The film is set in the first winter of Korean War. The story follows the fate of a lone 48 man platoon left as a rear guard to defend a hill in hostile territory, to cover the withdrawal of their division over an exposed bridge. The subplot explores the psychological makeup of the individuals charged with leadership of the platoon, and therein examines the nature of service and valor. Ultimately command of the platoon falls upon Cpl. Denno (Richard Basehart), who has an innate aversion to responsibility for the lives of others.








TRIVIA
• Feature film debut of James Dean. Uncredited, Dean played Doggie. This movie represents the first ever appearance of Dean in a motion picture.

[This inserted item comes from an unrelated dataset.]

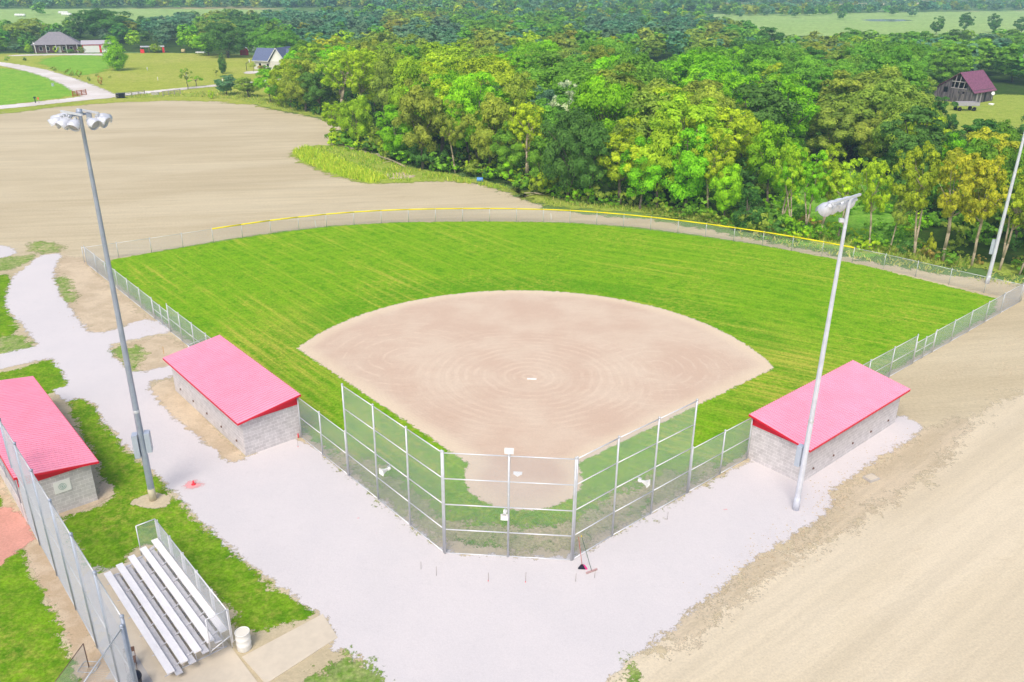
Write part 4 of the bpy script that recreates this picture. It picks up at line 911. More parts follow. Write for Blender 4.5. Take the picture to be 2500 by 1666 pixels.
# trees that can be told apart in the photo: base x, base y, top y, half width (picture units), colour, style
SPEC = [(520,219,166,30,'TG','round'),(572,224,172,34,'OL','round'),(622,236,150,38,'BG','round'),(668,248,128,46,'YG','round'),(702,256,112,50,'OL','round'),
(738,262,150,44,'DG','round'),(690,222,100,44,'BG','round'),(782,270,92,56,'YG','airy'),(842,286,84,56,'YG','airy'),(862,258,78,44,'OL','round'),(908,298,96,50,'OL','round'),
(768,330,222,36,'YG','airy'),(822,340,214,44,'YG','spread'),(912,368,232,58,'BG','round'),(972,388,158,62,'OL','round'),(1015,372,118,60,'YG','tall'),
(955,330,106,58,'YG','round'),(1046,398,214,40,'OL','airy'),(1082,388,142,62,'BG','round'),(1124,402,196,56,'OL','round'),(1168,418,270,46,'G','round'),(1210,424,210,54,'YG','airy'),
(1186,376,150,58,'OL','round'),(1246,446,300,44,'G','round'),(1302,462,232,74,'DG','spread'),(1350,470,262,58,'DG','round'),(1388,392,158,88,'BG','spread'),(1296,372,158,38,'SG','tall'),
(1246,360,186,52,'TG','round'),(1424,474,240,56,'YG','tall'),(1470,482,300,56,'BG','round'),(1508,484,246,62,'YG','round'),(1568,492,262,70,'BG','round'),(1626,502,276,56,'YG','airy'),
(1664,514,350,40,'BG','round'),(1604,404,186,72,'OL','spread'),(1694,430,238,60,'YG','round'),(1716,524,396,42,'DG','conical'),(1762,470,246,58,'BG','round'),(1790,530,318,44,'BG','airy'),
(1818,535,300,40,'YG','airy'),(1850,540,330,44,'BG','airy'),(1884,540,318,46,'YG','airy'),(1924,552,352,44,'YG','airy'),(1997,574,338,40,'YG','airy'),(2043,579,410,24,'OL','airy'),
(2101,589,296,54,'YB','airy'),(2166,602,306,66,'YB','airy'),(2128,592,530,16,'YB','bush'),(2232,612,330,52,'YB','airy'),(2296,622,350,56,'YB','airy'),(2342,632,372,40,'OL','airy'),(2400,640,360,50,'YB','airy'),
(2080,470,280,50,'DG','round'),(2000,392,228,62,'OL','round'),(2060,412,208,74,'OL','spread'),(2110,430,236,56,'YG','round'),(2146,330,214,38,'DG','round'),(2196,520,300,54,'G','round'),
(2240,540,300,60,'G','round'),(2330,560,256,62,'G','round'),(2270,430,264,58,'G','spread'),(2345,400,240,56,'DG','round'),(2400,520,250,60,'DG','round'),(2180,450,296,40,'BG','round'),
(1842,271,118,62,'G','spread'),(1915,262,126,58,'G','round'),(1665,340,150,60,'BG','round'),(1640,372,206,60,'OL','spread'),(1540,380,220,52,'OL','round'),
(1440,300,104,70,'G','spread'),(1375,262,92,50,'OL','round'),(2060,250,86,50,'G','round'),(525,133,46,56,'DG','spread'),(640,140,62,60,'G','spread'),(480,128,70,40,'BG','round'),(240,96,14,70,'DG','spread'),(60,100,34,44,'OL','round'),(1770,128,52,38,'DG','round'),(1945,132,60,36,'G','round'),(2215,74,26,19,'DG','round'),(2150,80,34,16,'DG','round'),(2280,76,28,18,'DG','round'),(2345,80,36,20,'DG','round'),(1110,100,40,44,'G','round'),(2110,128,66,38,'G','round'),(2195,122,64,36,'DG','round'),(2275,126,70,40,'TG','round'),(2338,122,66,36,'G','round'),(2325,188,122,44,'G','round'),(2150,150,92,36,'OL','round')]
taken = []
allt = []
for bx_, by_, r_ in ((-168,245,17),(-155.5,244,13),(-137,252,10),(-86,206,14),(93,168,22),(-107,245,6)): taken.append((bx_, by_, r_))
for (bx, by, ty, hw, code, sty) in SPEC:
    x, y = A(bx, by); dist = (at(bx, by)-CAM).dot(fw); h = hgt(bx, by, ty)*.98; rad = hw*dist/(F0/K)*1.02
    allt.append([x, y, h, rad, sty, code, 0]); taken.append((x, y, rad))

ANCH = [(760,130,'YG'),(900,110,'OL'),(700,170,'G'),(660,230,'DG'),(1000,120,'YG'),(1060,160,'YG'),(1080,220,'BG'),(1180,200,'OL'),(1200,130,'BG'),(1120,95,'OL'),(1260,180,'G'),(1430,110,'G'),(1480,150,'G'),
(1250,330,'DG'),(1440,260,'YG'),(1550,330,'BG'),(1640,300,'YG'),(1600,200,'OL'),(1660,150,'BG'),(1760,250,'BG'),(1840,160,'G'),(1990,230,'OL'),(2060,220,'OL'),(2150,240,'DG'),(2130,340,'YB'),(2260,340,'YB'),
(2000,360,'YG'),(1880,350,'BG'),(2200,300,'G'),(2330,270,'DG'),(2100,130,'G'),(2230,100,'G'),(1750,100,'G'),(1600,85,'OL'),(1500,90,'OL'),(1380,60,'TG'),(1250,60,'G'),(1100,50,'G'),(950,40,'OL'),(820,50,'TG'),(700,60,'TG'),(1000,80,'TG'),(1300,100,'OL'),(1900,110,'OL'),(2000,110,'G'),(2300,140,'G'),(1330,85,'G'),(1560,60,'TG'),(1450,60,'TG'),
(100,50,'G'),(200,90,'DG'),(300,70,'DG'),(380,60,'TG'),(420,90,'BG'),(500,60,'OL'),(560,40,'DG'),(620,90,'G'),(30,90,'G')]
FARM = ['TG','DG','G','OL','TG','G','TG','YG']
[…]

• The technical advisor, Raymond Harvey, US Army, was awarded the Distinguish Service Cross (second only to the Medal of Honor), two Silver Stars and two Purple Hearts, during WW II and won the Medal of Honor in the Korean War. While working on this film he became close friends with the director Samuel Fuller. Apparently, the US Army assigned Harvey as technical adviser to the production after they had had issues with Fuller’s earlier movie about the Korean War, The Steel Helmet.
• Apparently, one of this film’s working titles, ‘Old Soldiers Never Die’, was inspired by a 1951 speech made by ‘General Douglas MacArthur’. The title is derived from the line “old soldiers never die, they just fade away” from the Barracks Ballad. MacArthur made the speech just prior to his retirement at a Joint Session of the US Congress.

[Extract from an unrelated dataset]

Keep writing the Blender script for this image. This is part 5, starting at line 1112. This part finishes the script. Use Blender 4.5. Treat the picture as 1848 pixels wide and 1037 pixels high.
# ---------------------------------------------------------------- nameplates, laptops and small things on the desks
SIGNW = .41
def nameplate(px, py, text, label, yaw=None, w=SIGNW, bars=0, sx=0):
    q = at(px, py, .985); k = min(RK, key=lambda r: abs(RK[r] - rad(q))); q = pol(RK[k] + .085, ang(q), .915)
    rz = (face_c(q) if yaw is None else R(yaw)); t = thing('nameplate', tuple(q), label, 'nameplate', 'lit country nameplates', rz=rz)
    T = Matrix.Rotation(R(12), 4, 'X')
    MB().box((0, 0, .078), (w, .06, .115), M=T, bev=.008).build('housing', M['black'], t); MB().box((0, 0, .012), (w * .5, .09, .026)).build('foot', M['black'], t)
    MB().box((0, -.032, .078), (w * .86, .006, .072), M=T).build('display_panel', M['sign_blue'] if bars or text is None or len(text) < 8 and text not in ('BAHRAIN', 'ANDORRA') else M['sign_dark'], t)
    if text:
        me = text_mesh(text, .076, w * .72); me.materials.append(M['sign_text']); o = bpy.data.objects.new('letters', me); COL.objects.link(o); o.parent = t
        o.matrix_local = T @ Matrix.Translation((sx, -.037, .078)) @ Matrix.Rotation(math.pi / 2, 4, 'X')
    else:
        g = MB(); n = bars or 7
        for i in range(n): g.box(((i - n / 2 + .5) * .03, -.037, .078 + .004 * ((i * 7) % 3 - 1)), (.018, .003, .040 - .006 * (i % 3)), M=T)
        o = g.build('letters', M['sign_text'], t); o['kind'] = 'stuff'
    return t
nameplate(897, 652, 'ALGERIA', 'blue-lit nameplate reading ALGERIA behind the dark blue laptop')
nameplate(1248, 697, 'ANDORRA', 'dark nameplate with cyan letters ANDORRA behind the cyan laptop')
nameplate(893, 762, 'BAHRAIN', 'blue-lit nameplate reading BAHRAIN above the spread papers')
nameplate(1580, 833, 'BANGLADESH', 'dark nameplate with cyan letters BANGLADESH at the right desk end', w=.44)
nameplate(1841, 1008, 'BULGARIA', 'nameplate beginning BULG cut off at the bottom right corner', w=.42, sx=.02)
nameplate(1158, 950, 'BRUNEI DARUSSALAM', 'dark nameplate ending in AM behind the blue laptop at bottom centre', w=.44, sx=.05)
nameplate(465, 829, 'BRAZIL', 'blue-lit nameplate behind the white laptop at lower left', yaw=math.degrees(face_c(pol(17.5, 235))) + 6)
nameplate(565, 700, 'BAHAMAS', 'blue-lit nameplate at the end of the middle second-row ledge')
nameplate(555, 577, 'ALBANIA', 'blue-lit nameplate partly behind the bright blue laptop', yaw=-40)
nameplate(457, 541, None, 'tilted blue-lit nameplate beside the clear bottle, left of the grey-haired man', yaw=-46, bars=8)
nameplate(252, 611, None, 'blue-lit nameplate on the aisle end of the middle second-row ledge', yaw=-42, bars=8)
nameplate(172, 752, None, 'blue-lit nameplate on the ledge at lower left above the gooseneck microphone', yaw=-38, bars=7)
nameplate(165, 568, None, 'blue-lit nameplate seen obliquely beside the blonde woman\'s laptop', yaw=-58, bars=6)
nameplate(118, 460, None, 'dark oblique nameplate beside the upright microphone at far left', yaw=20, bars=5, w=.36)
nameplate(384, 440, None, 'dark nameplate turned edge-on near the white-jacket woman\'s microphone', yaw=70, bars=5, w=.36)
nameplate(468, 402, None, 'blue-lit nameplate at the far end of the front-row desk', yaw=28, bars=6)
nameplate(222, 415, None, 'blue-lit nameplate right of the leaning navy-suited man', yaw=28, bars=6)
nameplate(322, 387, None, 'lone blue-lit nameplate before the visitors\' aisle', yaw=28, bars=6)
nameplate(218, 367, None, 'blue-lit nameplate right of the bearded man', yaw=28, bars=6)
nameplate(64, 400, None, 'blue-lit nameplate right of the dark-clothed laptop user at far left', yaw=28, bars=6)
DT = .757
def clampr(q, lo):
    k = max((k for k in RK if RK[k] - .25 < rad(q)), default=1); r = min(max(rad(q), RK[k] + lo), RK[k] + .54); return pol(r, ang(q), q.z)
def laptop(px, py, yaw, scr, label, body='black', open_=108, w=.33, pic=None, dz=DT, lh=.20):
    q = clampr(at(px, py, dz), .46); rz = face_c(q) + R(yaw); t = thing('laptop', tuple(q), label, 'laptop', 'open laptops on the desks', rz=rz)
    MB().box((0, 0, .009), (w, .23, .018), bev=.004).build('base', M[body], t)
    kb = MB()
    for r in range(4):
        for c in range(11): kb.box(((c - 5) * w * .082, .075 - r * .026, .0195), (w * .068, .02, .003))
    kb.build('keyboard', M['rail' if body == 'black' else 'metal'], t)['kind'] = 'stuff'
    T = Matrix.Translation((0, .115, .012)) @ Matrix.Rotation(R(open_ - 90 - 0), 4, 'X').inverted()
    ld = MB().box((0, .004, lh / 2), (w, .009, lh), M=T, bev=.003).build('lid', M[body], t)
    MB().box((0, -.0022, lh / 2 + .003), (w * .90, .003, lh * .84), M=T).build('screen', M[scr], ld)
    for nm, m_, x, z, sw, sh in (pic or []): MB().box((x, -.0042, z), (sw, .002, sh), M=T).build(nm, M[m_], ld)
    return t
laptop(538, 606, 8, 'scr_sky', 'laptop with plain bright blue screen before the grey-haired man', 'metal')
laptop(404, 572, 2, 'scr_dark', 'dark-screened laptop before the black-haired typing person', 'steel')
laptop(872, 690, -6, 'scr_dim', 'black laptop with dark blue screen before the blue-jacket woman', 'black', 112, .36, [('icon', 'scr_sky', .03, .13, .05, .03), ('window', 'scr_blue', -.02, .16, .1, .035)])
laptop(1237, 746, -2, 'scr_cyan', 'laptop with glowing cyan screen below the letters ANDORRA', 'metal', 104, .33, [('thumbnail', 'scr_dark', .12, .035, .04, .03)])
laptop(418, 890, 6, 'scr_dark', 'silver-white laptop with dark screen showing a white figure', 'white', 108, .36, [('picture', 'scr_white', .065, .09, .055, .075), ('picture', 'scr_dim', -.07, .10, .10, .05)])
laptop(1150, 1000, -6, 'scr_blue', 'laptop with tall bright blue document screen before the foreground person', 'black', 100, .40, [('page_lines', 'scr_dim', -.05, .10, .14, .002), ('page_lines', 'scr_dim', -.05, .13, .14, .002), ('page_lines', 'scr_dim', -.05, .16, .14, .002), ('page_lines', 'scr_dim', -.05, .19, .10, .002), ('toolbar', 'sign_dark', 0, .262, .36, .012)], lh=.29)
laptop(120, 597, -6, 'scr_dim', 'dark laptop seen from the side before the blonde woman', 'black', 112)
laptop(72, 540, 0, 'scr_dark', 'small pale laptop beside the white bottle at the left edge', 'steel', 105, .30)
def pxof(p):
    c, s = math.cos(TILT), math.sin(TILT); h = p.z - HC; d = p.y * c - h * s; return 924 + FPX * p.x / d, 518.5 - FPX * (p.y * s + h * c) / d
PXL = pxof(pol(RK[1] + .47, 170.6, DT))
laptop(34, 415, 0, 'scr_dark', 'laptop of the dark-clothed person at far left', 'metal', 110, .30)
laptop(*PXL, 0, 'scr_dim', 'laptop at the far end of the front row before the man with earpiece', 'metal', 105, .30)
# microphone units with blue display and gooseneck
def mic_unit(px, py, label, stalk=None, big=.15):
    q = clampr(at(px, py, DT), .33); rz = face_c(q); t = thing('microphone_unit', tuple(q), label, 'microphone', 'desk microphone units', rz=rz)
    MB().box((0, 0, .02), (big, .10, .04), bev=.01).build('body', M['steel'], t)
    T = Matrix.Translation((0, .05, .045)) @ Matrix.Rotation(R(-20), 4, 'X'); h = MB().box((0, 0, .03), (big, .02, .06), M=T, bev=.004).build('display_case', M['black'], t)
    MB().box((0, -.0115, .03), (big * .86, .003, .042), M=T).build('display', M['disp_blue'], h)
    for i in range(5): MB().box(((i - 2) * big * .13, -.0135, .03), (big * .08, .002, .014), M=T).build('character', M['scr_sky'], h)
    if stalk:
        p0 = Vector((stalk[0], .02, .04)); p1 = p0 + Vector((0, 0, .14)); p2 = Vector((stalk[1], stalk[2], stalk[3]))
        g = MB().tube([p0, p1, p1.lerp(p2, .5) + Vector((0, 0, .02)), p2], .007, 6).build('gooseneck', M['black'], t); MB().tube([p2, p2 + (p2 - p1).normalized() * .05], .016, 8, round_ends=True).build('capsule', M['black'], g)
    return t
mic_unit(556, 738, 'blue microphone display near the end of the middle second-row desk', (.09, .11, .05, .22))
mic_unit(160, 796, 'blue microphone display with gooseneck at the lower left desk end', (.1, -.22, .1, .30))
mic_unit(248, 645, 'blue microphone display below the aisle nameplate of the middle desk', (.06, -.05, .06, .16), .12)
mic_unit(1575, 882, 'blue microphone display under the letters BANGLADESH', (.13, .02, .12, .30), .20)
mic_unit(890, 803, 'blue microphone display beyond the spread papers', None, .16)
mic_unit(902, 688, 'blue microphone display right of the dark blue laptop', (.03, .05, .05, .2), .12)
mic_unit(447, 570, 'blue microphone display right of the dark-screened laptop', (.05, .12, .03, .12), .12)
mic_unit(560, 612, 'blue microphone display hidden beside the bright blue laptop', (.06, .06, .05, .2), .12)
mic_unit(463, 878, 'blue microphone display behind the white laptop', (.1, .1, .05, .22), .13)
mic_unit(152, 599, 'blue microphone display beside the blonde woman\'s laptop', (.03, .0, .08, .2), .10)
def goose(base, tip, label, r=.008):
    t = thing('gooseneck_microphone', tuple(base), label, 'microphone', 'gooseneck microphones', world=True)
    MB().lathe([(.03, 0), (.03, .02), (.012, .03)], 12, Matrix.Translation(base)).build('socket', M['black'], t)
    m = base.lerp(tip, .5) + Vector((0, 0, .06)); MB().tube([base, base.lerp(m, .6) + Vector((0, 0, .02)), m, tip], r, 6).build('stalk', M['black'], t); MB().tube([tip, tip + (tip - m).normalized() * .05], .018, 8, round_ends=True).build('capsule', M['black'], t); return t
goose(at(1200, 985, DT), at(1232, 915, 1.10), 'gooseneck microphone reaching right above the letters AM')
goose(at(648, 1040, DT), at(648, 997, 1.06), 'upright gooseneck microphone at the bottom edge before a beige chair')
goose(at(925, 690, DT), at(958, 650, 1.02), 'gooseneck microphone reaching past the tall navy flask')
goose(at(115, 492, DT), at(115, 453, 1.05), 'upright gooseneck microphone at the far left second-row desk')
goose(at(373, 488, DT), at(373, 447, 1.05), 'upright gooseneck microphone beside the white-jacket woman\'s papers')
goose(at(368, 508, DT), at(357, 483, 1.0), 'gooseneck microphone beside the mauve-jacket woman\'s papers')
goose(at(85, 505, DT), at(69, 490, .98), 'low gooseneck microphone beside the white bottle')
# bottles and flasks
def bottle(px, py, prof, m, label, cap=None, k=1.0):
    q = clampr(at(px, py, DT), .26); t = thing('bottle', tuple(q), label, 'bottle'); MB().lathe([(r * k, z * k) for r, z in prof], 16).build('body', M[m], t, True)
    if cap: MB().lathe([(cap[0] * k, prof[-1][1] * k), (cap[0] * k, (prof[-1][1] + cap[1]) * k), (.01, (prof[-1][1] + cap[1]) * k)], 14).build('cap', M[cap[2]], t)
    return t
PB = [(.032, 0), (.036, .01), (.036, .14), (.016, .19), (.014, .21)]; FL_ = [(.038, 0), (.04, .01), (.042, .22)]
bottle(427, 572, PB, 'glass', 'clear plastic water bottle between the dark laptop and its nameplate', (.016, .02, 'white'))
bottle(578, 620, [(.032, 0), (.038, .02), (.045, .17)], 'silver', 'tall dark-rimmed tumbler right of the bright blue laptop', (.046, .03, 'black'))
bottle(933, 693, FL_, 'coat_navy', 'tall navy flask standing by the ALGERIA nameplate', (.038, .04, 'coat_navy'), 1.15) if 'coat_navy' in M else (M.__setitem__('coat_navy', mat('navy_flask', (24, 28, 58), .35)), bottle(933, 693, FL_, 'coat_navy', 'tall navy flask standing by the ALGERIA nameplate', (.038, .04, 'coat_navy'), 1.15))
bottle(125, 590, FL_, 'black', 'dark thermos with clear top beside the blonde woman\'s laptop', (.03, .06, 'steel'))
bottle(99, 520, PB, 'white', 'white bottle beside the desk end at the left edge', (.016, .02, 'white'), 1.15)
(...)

• The 14th May 1951 edition of ‘The Hollywood Reporter’ stated that this picture would not directly be based on the life of ‘General Douglas MacArthur’ despite the film’s then working title ‘Old Soldiers Never Die’ being used, a phrase associated with MacArthur.
• ‘Time’ magazine reported in July 1951 that the working title of this movie, ‘Old Soldiers Never Die’, would be dropped as it was “not suitable” anymore for the picture.
• This film’s opening prologue states: “This is the story of American troops in Korea early in 1951. It is dedicated to the Queen of Battles-the United States Infantry. We give our grateful thanks to the Department of the Army for its encouragement, advice and active cooperation in the preparation and production of this picture”.
• This movie was originally going to be cast starring Rory Calhoun, Jeffrey Hunter, Gary Merrill and Robert Wagner according to a May 1951 edition of ‘The Hollywood Reporter’.
• This movie was the first film in a seven picture deal between writer/director Samuel Fuller and studio Twentieth Century-Fox.
• Second movie about the Korean War which was directed by Samuel Fuller. The first had been The Steel Helmet.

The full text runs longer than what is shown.